Easy Crochet Basket with Handles Makes Handy Home Storage
This small handled basket turns worsted-weight yarn into an afternoon storage fix, with enough structure for beginners and enough utility to earn its keep.

A basket that actually pulls its weight
This is the kind of crochet project that earns a spot on the hook fast: small, sturdy, and useful the minute it comes off the table. Harriet’s Small Crochet Basket with Handles Pattern keeps the appeal tight and practical, leaning on the kind of home storage payoff that makes a beginner project feel worth finishing. It is decorative, sure, but the real draw is that it solves clutter instead of just looking cute.
What makes it stand out is the balance. The basket is described as sturdy, customizable, and beginner friendly, which is exactly the sweet spot for a crocheter who wants something simple enough to start and substantial enough to keep using. A lot of easy projects stop at “easy.” This one gives you a clean finish, a useful shape, and handles that make it much easier to move from room to room.
Why the construction feels satisfying instead of fussy
The material setup is straightforward and smart. The basket uses #4 medium yarn worked double stranded, which gives it more body than a single-strand version and helps the finished piece hold its shape. That matters here because this is not meant to collapse like a floppy catchall. It is built to sit upright and do a job.
The hook sizes are just as intentional. The basket itself calls for a 5.5 mm hook, while the handles use a 4 mm hook, so the project shifts slightly where more structure is needed. That kind of detail gives the make a little depth without pushing it out of beginner territory. The finished basket comes out at about 6 inches in diameter and 2.5 inches tall before the handles are added, which is a very workable size for the kinds of little messes that pile up around a house.
It also works up in an afternoon, which is part of the appeal. You are not committing to a long-running blanket or a multi-part garment here. You are getting a finished object quickly, and that quick turnaround makes it easy to stay motivated if you are still building confidence with crochet shaping and construction.
Where this basket actually earns its keep
The strength of a small basket like this is that it has immediate household value. Easy Breezy Crochet points to yarn, toys, blankets, magazines, and other household items as exactly the sort of things crochet baskets can corral, and that is the right lens for this design. A basket with handles is not just a pretty container. It is a portable organizer that can move with the job.
That portability makes it a good fit for living rooms, bedrooms, bathrooms, entryways, and craft rooms. In practical terms, that means it can sit beside the couch, hold supplies on a shelf, tidy a bathroom counter, or keep a craft corner from turning into a pile. Because it is compact, it works especially well in spots where a larger storage bin would feel too bulky or too heavy to move around.

The same size also makes it useful beyond the home. It can work as a gift basket, a housewarming gift, a teacher gift, or craft-fair stock. That flexibility is part of what makes the pattern feel queue-worthy: one make can serve as storage, packaging, or a ready-to-give present, depending on how you finish it.
Why beginner crocheters keep coming back to baskets
This pattern fits squarely into a larger crochet trend that keeps showing up for good reason.

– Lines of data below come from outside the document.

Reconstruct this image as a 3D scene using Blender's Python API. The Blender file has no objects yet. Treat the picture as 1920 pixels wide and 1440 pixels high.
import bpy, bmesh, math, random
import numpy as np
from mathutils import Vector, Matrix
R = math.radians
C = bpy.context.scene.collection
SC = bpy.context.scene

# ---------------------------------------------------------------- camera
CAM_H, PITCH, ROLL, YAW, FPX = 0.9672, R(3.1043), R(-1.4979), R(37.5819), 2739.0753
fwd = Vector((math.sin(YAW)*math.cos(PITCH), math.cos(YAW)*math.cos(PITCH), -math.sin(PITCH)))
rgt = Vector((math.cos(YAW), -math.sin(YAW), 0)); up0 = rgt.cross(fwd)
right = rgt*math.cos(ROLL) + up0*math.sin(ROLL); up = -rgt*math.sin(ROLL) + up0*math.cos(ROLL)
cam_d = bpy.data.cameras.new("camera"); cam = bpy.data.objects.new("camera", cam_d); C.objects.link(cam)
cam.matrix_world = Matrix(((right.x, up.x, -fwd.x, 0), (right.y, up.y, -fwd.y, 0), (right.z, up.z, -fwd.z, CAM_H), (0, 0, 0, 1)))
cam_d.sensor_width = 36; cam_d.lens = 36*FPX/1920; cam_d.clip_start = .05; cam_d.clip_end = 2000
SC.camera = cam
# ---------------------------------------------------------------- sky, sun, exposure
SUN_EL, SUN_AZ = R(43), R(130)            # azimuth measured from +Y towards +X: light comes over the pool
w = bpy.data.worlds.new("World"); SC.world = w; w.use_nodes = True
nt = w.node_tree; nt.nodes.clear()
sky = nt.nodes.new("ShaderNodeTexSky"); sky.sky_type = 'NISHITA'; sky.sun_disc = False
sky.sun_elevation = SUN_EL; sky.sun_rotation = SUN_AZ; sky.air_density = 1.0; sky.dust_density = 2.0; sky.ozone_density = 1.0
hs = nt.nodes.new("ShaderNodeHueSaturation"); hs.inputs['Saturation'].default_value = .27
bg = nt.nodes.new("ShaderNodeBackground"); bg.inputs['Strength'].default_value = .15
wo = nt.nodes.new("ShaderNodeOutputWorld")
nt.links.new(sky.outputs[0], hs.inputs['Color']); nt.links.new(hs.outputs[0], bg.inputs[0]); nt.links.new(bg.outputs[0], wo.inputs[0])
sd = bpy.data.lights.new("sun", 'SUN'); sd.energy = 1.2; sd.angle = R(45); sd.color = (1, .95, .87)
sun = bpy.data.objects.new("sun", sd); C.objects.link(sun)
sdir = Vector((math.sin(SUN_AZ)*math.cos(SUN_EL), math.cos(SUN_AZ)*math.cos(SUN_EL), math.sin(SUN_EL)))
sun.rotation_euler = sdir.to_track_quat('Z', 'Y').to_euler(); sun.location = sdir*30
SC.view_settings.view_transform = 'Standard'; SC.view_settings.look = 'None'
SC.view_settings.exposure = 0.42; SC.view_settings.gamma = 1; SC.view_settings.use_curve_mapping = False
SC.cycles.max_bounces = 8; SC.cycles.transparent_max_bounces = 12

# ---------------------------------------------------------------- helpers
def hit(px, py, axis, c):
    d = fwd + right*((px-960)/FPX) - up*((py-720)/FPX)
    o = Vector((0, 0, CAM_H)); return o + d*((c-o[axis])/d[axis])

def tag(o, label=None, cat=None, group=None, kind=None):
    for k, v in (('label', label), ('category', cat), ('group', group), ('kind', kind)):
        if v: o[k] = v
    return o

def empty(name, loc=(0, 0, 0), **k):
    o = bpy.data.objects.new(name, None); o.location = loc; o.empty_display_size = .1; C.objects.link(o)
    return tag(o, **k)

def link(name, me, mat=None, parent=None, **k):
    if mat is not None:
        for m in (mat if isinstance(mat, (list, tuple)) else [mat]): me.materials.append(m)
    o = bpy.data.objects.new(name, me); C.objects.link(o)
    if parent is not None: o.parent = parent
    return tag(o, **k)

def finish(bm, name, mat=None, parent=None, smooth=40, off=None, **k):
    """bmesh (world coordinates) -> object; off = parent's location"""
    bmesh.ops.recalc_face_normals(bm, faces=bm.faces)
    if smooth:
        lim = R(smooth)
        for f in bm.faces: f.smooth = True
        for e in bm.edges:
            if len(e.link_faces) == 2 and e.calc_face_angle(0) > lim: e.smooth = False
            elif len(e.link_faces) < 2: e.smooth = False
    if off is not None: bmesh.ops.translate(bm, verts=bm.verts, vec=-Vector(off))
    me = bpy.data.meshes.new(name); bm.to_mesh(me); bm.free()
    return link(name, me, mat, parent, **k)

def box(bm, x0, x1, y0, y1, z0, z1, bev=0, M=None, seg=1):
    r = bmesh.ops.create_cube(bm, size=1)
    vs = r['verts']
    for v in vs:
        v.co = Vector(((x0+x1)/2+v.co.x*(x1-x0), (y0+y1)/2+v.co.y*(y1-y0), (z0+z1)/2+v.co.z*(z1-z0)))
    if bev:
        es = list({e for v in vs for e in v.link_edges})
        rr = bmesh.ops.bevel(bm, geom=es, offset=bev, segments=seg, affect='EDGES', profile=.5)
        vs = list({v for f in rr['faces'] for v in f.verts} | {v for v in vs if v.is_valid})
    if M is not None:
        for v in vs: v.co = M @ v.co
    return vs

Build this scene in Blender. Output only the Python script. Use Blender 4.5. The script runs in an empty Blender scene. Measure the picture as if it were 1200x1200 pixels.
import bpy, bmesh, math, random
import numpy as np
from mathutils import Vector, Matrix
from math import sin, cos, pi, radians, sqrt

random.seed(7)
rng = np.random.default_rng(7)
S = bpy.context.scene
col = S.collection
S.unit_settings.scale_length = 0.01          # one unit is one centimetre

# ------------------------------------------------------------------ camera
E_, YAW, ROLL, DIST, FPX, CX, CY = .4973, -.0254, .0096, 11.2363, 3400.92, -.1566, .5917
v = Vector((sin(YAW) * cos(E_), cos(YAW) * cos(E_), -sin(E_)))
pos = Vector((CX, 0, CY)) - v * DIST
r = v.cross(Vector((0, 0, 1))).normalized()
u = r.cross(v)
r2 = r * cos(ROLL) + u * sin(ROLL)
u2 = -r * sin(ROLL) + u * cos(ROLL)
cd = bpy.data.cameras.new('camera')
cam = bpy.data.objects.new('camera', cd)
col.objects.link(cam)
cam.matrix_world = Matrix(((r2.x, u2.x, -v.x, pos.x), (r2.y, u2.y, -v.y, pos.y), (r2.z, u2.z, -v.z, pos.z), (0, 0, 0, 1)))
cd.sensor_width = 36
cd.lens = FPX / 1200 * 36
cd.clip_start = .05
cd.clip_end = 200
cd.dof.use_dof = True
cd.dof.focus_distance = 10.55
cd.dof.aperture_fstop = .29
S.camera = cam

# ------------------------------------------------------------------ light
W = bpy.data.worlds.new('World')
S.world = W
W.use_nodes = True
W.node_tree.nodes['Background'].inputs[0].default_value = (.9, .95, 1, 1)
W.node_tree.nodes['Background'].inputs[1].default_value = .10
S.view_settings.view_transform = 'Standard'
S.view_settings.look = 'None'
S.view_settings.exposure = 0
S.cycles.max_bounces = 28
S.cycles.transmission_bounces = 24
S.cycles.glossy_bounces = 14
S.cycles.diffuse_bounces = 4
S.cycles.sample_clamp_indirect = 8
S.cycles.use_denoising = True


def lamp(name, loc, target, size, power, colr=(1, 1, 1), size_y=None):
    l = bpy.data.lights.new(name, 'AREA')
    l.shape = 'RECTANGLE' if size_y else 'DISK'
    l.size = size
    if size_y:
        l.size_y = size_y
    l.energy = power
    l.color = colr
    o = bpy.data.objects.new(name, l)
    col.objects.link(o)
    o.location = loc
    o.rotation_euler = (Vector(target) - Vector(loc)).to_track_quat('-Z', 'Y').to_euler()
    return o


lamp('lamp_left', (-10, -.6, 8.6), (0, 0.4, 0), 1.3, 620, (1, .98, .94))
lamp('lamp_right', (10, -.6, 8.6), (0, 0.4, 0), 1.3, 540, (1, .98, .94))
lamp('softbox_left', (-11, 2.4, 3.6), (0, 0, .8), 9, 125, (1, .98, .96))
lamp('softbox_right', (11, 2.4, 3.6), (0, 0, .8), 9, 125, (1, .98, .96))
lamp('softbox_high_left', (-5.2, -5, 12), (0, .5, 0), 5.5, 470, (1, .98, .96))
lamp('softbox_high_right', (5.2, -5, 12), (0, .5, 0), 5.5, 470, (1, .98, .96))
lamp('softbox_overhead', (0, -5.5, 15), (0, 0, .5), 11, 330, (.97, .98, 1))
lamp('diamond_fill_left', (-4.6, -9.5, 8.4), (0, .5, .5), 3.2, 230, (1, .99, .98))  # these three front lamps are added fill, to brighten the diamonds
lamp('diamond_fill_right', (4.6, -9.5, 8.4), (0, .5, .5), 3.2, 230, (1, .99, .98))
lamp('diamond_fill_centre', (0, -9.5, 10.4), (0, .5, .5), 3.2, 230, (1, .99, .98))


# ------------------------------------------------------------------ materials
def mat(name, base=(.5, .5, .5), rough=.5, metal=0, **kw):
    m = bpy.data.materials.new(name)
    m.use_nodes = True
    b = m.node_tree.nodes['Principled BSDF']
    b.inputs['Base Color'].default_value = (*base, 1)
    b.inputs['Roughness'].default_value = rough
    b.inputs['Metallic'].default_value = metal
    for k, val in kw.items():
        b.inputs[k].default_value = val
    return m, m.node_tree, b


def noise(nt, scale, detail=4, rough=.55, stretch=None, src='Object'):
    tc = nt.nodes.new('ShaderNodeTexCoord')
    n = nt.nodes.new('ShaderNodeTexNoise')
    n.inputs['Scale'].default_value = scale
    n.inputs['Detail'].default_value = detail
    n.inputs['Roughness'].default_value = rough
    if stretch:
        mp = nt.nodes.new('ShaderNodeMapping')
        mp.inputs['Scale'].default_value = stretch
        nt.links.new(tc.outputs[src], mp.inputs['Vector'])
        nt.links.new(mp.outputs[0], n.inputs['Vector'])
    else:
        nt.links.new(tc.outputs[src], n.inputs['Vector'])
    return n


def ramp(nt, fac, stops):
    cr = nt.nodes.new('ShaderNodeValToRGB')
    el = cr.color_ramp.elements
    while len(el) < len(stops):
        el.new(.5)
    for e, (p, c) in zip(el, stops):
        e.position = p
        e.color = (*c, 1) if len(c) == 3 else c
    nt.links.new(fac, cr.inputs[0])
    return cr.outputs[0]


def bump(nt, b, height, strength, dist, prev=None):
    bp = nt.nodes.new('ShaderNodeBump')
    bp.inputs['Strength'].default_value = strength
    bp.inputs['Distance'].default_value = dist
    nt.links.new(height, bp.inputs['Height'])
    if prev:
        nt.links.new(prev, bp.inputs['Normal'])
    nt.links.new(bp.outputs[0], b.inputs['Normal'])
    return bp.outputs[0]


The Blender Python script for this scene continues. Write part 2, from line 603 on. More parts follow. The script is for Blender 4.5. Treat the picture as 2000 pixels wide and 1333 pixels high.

Easy Breezy Crochet’s own basket roundup calls little crochet baskets a beginner-friendly project, especially for organizing everyday items in a way that feels finished instead of improvised. AllFreeCrochet also treats basket projects as a favorite in home organization because they are both stylish and practical, which is the exact combination that makes people keep making them.
Yarnspirations says beginner basket patterns are a good starting point for people learning to crochet, and that tracks here. A basket gives you repetition, shaping, and a clear end goal without the pressure of perfect garment fit or complex finishing. It is the kind of project that teaches useful crochet habits while still producing something you will want to leave out in the open.
Handled baskets have become especially practical because they solve a real annoyance. The handles make the basket easier to lift, reposition, or hand off, which matters when you are using it for craft supplies or household odds and ends. That small construction choice changes it from a static container into something more flexible and more likely to stay in rotation.
The real appeal is usefulness first, decoration second
The nicest thing about this basket is that it never asks you to choose between form and function. You can keep the color palette neutral so it blends into a room, or make it bright and playful if you want the basket itself to be part of the decor. Either way, the structure is doing the heavy lifting: dense enough to hold shape, small enough to finish quickly, and practical enough to justify making another.
That is why this kind of project lands so well with crocheters. It is simple without being boring, useful without being plain, and beginner friendly without feeling disposable. If you want a basket that looks neat, carries well, and starts working for you the moment it is done, this is exactly the sort of afternoon make that deserves a place in the queue.